As linguagens têm sexo?
Em cinema, o que define a força de uma narrativa realista não é a mera verosimilhança de cenários e guarda-roupa. É, isso sim, a proximidade existencial das personagens e respetivas ações – numa história contemporânea, poderá ser a sensação de que, direta ou indiretamente, conhecemos pessoas como aquelas que nos são apresentadas no interior de uma determinada história. Com
Amor, Simon é um filme com essas qualidades, até porque os seus jovens são interpretados por um magnífico elenco em que é forçoso destacar a complexa sobriedade de Nick Robinson, no papel de Simon (tínhamo-lo visto, por exemplo, em Mundo Jurássico, lançado em 2015).
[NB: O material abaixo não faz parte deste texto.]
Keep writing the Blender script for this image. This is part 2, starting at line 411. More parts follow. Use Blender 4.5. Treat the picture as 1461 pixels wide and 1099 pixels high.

Por pedagógica ironia, vale a pena referir que a pulsão realista do filme se “desmancha” em dois momentos emblemáticos. Um deles é uma breve e sugestiva sequência musical em que Simon se imagina como protagonista de uma
performance organizada a partir do arco-íris da bandeira LGBT – dir-se-ia que o filme quer lembrar que a afirmação de um símbolo pode e deve saber integrar as mais diversas linguagens (incluindo a do cinema musical). A outra, divertidíssima, propõe uma variação daquilo que é, ou parece ser, o drama central de Simon. A saber: a “obrigação” de se assumir como homossexual perante todos os seus interlocutores familiares, escolares e sociais. Que vemos, então? Uma série de personagens a revelar aos outros, em tom de esforçado confessionalismo, um facto insólito: nunca o disseram a ninguém, mas são... heterossexuais! A comédia (e, em particular, a tradição da comédia de Hollywood) passa por aqui. Entenda-se: não se trata de minimizar, muito menos de ignorar, as formas de marginalização ou repressão dos homossexuais. Trata-se, isso sim, de lembrar que também as linguagens narrativas são polimorfas.